EXERCISE OBJECTIVE
Line by line, repeat the data below exactly, beginning at the first line and ending at the line with "bg.inputs['Strength'].default_value = 1.55". Omit pictures.

GIVEN INFORMATION
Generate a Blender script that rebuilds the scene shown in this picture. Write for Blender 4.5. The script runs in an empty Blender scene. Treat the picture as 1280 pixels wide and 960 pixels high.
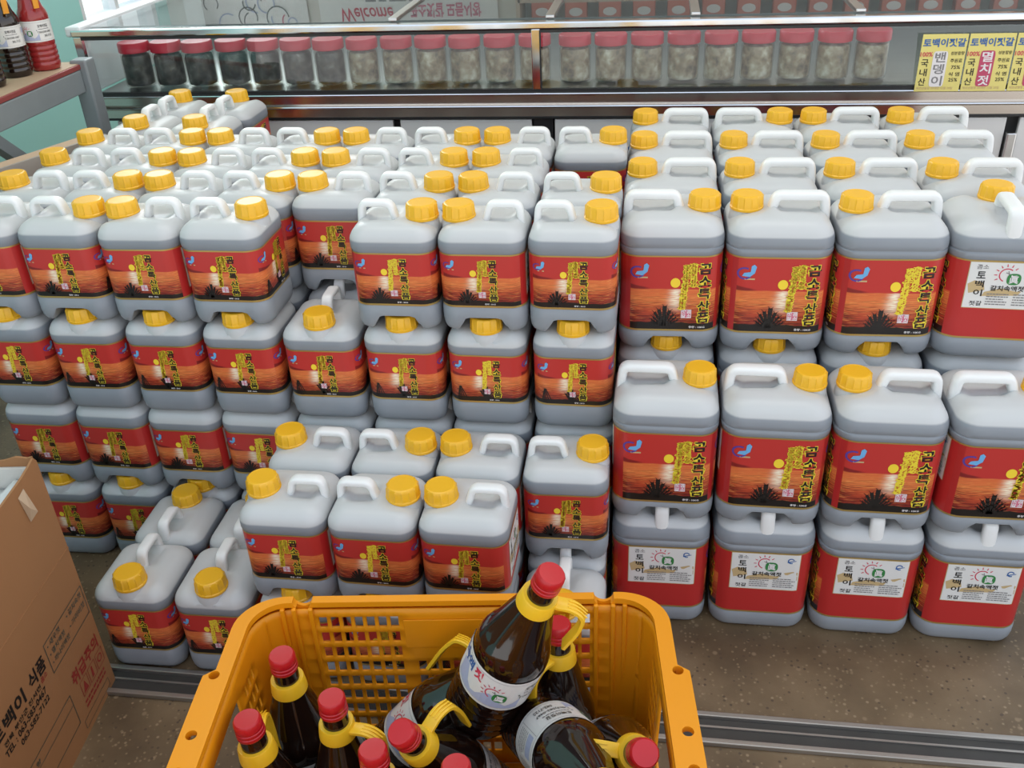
import bpy, bmesh, math, random
from mathutils import Vector, Matrix
random.seed(7)
PI = math.pi
SC = bpy.context.scene
COL = SC.collection
R = math.radians

# ------------------------------------------------------------------ camera
cam_d = bpy.data.cameras.new('camera'); cam = bpy.data.objects.new('camera', cam_d); COL.objects.link(cam)
F, PIT, YAW, ROL = 1183.2, 0.5328, 0.1603, -0.0479
cam_d.sensor_width = 36.0; cam_d.lens = 36.0 * F / 1280.0
cam_d.clip_start = 0.02; cam_d.clip_end = 200
_fw = Vector((-math.sin(YAW) * math.cos(PIT), math.cos(YAW) * math.cos(PIT), -math.sin(PIT)))
_r = Vector((math.cos(YAW), math.sin(YAW), 0)); _u = _r.cross(_fw)
_r2 = _r * math.cos(ROL) + _u * math.sin(ROL); _u2 = -_r * math.sin(ROL) + _u * math.cos(ROL)
cam.matrix_world = Matrix(((_r2.x, _u2.x, -_fw.x, -0.0402), (_r2.y, _u2.y, -_fw.y, -1.6328), (_r2.z, _u2.z, -_fw.z, 1.3328), (0, 0, 0, 1)))
SC.camera = cam

# ------------------------------------------------------------------ world, lights, exposure
SC.view_settings.view_transform = 'Standard'; SC.view_settings.look = 'None'
SC.view_settings.gamma = 1.0; SC.view_settings.use_curve_mapping = False
SC.view_settings.exposure = 0.0
W = bpy.data.worlds.new('sky'); SC.world = W; W.use_nodes = True
wn = W.node_tree.nodes; wl = W.node_tree.links
bg = wn['Background']
tc = wn.new('ShaderNodeTexCoord'); sp = wn.new('ShaderNodeSeparateXYZ'); rp = wn.new('ShaderNodeValToRGB')
wl.new(tc.outputs['Generated'], sp.inputs[0]); wl.new(sp.outputs['Z'], rp.inputs['Fac'])
rp.color_ramp.elements[0].position = 0.0; rp.color_ramp.elements[0].color = (1.0, 0.985, 0.96, 1)
rp.color_ramp.elements[1].position = 0.55; rp.color_ramp.elements[1].color = (0.66, 0.76, 0.92, 1)
wl.new(rp.outputs['Color'], bg.inputs['Color']); bg.inputs['Strength'].default_value = 1.55

def area(name, loc, target, sx, sy, power, color=(1, 1, 1)):
    d = bpy.data.lights.new(name, 'AREA'); d.shape = 'RECTANGLE'; d.size = sx; d.size_y = sy; d.energy = power; d.color = color
    o = bpy.data.objects.new(name, d); COL.objects.link(o); o.location = loc
    o.rotation_euler = (Vector(target) - Vector(loc)).to_track_quat('-Z', 'Y').to_euler(); return o
area('window_light', (-2.2, 2.4, 2.1), (-0.3, 0.2, 0.6), 1.6, 1.6, 45, (0.95, 0.98, 1.0))
area('ceiling_light', (-0.2, 0.1, 2.62), (-0.2, 0.1, 0.0), 2.4, 0.5, 18, (1.0, 0.97, 0.92))

# ------------------------------------------------------------------ helpers
def tag(o, label=None, cat=None, group=None, kind=None):
    if label: o['label'] = label
    if cat: o['category'] = cat
    if group: o['group'] = group
    if kind: o['kind'] = kind
    return o
def obj(name, data, parent=None):
    o = bpy.data.objects.new(name, data); COL.objects.link(o)
    if parent is not None: o.parent = parent
    return o
def empty(name, loc=(0, 0, 0), rz=0.0, label=None, cat=None, group=None):
    o = bpy.data.objects.new(name, None); COL.objects.link(o); o.empty_display_size = 0.05
    o.location = loc; o.rotation_euler = (0, 0, rz)
    return tag(o, label, cat, group)
def copy_tree(o, parent=None):
    c = o.copy(); COL.objects.link(c); c.parent = parent
    for ch in list(o.children): copy_tree(ch, c)
    return c
def mesh(name, verts, faces, mats, mi=None, smooth=False, uvs=None):
    m = bpy.data.meshes.new(name); m.from_pydata([tuple(v) for v in verts], [], faces)
    if not isinstance(mats, (list, tuple)): mats = [mats]
    for x in mats: m.materials.append(x)
    if mi is not None:
        for p, i in zip(m.polygons, mi): p.material_index = i
    if smooth:
        for p in m.polygons: p.use_smooth = True
    if uvs is not None:
        ul = m.uv_layers.new(name='UVMap')
        for p in m.polygons:
            for li, k in zip(p.loop_indices, range(p.loop_total)): ul.data[li].uv = uvs[p.index][k]
    m.update(); return m
def auto_smooth(m, ang=35):
    for p in m.polygons: p.use_smooth = True
    m.set_sharp_from_angle(angle=R(ang)); return m
class MB:
    """collects shapes into one mesh"""
    def __init__(s): s.v = []; s.f = []; s.m = []
    def add(s, v, f, m=0):
        b = len(s.v); s.v += [Vector(x) for x in v]; s.f += [tuple(i + b for i in q) for q in f]; s.m += [m] * len(f); return s
    def box(s, c, d, m=0, rot=None):
        x, y, z = d[0] / 2, d[1] / 2, d[2] / 2
        vs = [Vector((sx * x, sy * y, sz * z)) for sz in (-1, 1) for sy in (-1, 1) for sx in (-1, 1)]
        if rot is not None: vs = [rot @ q for q in vs]
        c = Vector(c)
        return s.add([q + c for q in vs], [(0, 2, 3, 1), (4, 5, 7, 6), (0, 1, 5, 4), (2, 6, 7, 3), (0, 4, 6, 2), (1, 3, 7, 5)], m)
    def bar(s, a, b, w, h, m=0):
        a, b = Vector(a), Vector(b); d = b - a
        q = d.to_track_quat('X', 'Z').to_matrix()
        return s.box((a + b) / 2, (d.length, w, h), m, q)
    def lathe(s, prof, n=32, m=0, xf=None, mod=None):
        vs = []; fs = []
        for i, (r, z) in enumerate(prof):
            for k in range(n):
                a = 2 * PI * k / n; rr = r * (mod(i, k) if mod else 1)
                vs.append(Vector((rr * math.cos(a), rr * math.sin(a), z)))
        for i in range(len(prof) - 1):
            for k in range(n):
                k2 = (k + 1) % n
                fs.append((i * n + k, i * n + k2, (i + 1) * n + k2, (i + 1) * n + k))
        fs.append(tuple(reversed(range(n)))); fs.append(tuple(range((len(prof) - 1) * n, len(prof) * n)))
        if xf: vs = [xf @ q for q in vs]
        return s.add(vs, fs, m)
    def sweep(s, path, w, h, side, n=10, m=0, ex=3.0, caps=True):
        """superellipse section swept along a planar path; side = constant sideways vector"""
        path = [Vector(p) for p in path]; side = Vector(side).normalized(); L = len(path); vs = []; fs = []
        for i, p in enumerate(path):
            t = (path[min(i + 1, L - 1)] - path[max(i - 1, 0)]).normalized(); nrm = side.cross(t).normalized()
            for k in range(n):
                a = 2 * PI * (k + .5) / n; c, q = math.cos(a), math.sin(a)
                c = math.copysign(abs(c) ** (2 / ex), c); q = math.copysign(abs(q) ** (2 / ex), q)
                vs.append(p + side * (w / 2 * c) + nrm * (h / 2 * q))
        for i in range(L - 1):
            for k in range(n):
                k2 = (k + 1) % n; fs.append((i * n + k, i * n + k2, (i + 1) * n + k2, (i + 1) * n + k))
        if caps: fs.append(tuple(reversed(range(n)))); fs.append(tuple(range((L - 1) * n, L * n)))
        return s.add(vs, fs, m)
    def data(s, name, mats, smooth=None):
        me = mesh(name, s.v, s.f, mats, s.m)
        bm = bmesh.new(); bm.from_mesh(me); bmesh.ops.recalc_face_normals(bm, faces=bm.faces); bm.to_mesh(me); bm.free()
        if smooth: auto_smooth(me, smooth)
        return me
    def build(s, name, mats, parent=None, smooth=None): return obj(name, s.data(name, mats, smooth), parent)
def bevel(o, w=0.004, seg=2):
    b = o.modifiers.new('bevel', 'BEVEL'); b.width = w; b.segments = seg; b.limit_method = 'ANGLE'; b.angle_limit = R(40); return o
def round_path(pts, r, n=5):
    pts = [Vector(p) for p in pts]; out = [pts[0]]
    for i in range(1, len(pts) - 1):
        a, b, c = pts[i - 1], pts[i], pts[i + 1]
        rr = min(r, (a - b).length * .45, (c - b).length * .45)
        p, q = b + (a - b).normalized() * rr, b + (c - b).normalized() * rr
        for k in range(n + 1):
            t = k / n; out.append(p * (1 - t) ** 2 + b * 2 * t * (1 - t) + q * t * t)
    return out + [pts[-1]]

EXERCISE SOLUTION
Generate a Blender script that rebuilds the scene shown in this picture. Write for Blender 4.5. The script runs in an empty Blender scene. Treat the picture as 1280 pixels wide and 960 pixels high.
import bpy, bmesh, math, random
from mathutils import Vector, Matrix
random.seed(7)
PI = math.pi
SC = bpy.context.scene
COL = SC.collection
R = math.radians

# ------------------------------------------------------------------ camera
cam_d = bpy.data.cameras.new('camera'); cam = bpy.data.objects.new('camera', cam_d); COL.objects.link(cam)
F, PIT, YAW, ROL = 1183.2, 0.5328, 0.1603, -0.0479
cam_d.sensor_width = 36.0; cam_d.lens = 36.0 * F / 1280.0
cam_d.clip_start = 0.02; cam_d.clip_end = 200
_fw = Vector((-math.sin(YAW) * math.cos(PIT), math.cos(YAW) * math.cos(PIT), -math.sin(PIT)))
_r = Vector((math.cos(YAW), math.sin(YAW), 0)); _u = _r.cross(_fw)
_r2 = _r * math.cos(ROL) + _u * math.sin(ROL); _u2 = -_r * math.sin(ROL) + _u * math.cos(ROL)
cam.matrix_world = Matrix(((_r2.x, _u2.x, -_fw.x, -0.0402), (_r2.y, _u2.y, -_fw.y, -1.6328), (_r2.z, _u2.z, -_fw.z, 1.3328), (0, 0, 0, 1)))
SC.camera = cam

# ------------------------------------------------------------------ world, lights, exposure
SC.view_settings.view_transform = 'Standard'; SC.view_settings.look = 'None'
SC.view_settings.gamma = 1.0; SC.view_settings.use_curve_mapping = False
SC.view_settings.exposure = 0.0
W = bpy.data.worlds.new('sky'); SC.world = W; W.use_nodes = True
wn = W.node_tree.nodes; wl = W.node_tree.links
bg = wn['Background']
tc = wn.new('ShaderNodeTexCoord'); sp = wn.new('ShaderNodeSeparateXYZ'); rp = wn.new('ShaderNodeValToRGB')
wl.new(tc.outputs['Generated'], sp.inputs[0]); wl.new(sp.outputs['Z'], rp.inputs['Fac'])
rp.color_ramp.elements[0].position = 0.0; rp.color_ramp.elements[0].color = (1.0, 0.985, 0.96, 1)
rp.color_ramp.elements[1].position = 0.55; rp.color_ramp.elements[1].color = (0.66, 0.76, 0.92, 1)
wl.new(rp.outputs['Color'], bg.inputs['Color']); bg.inputs['Strength'].default_value = 1.55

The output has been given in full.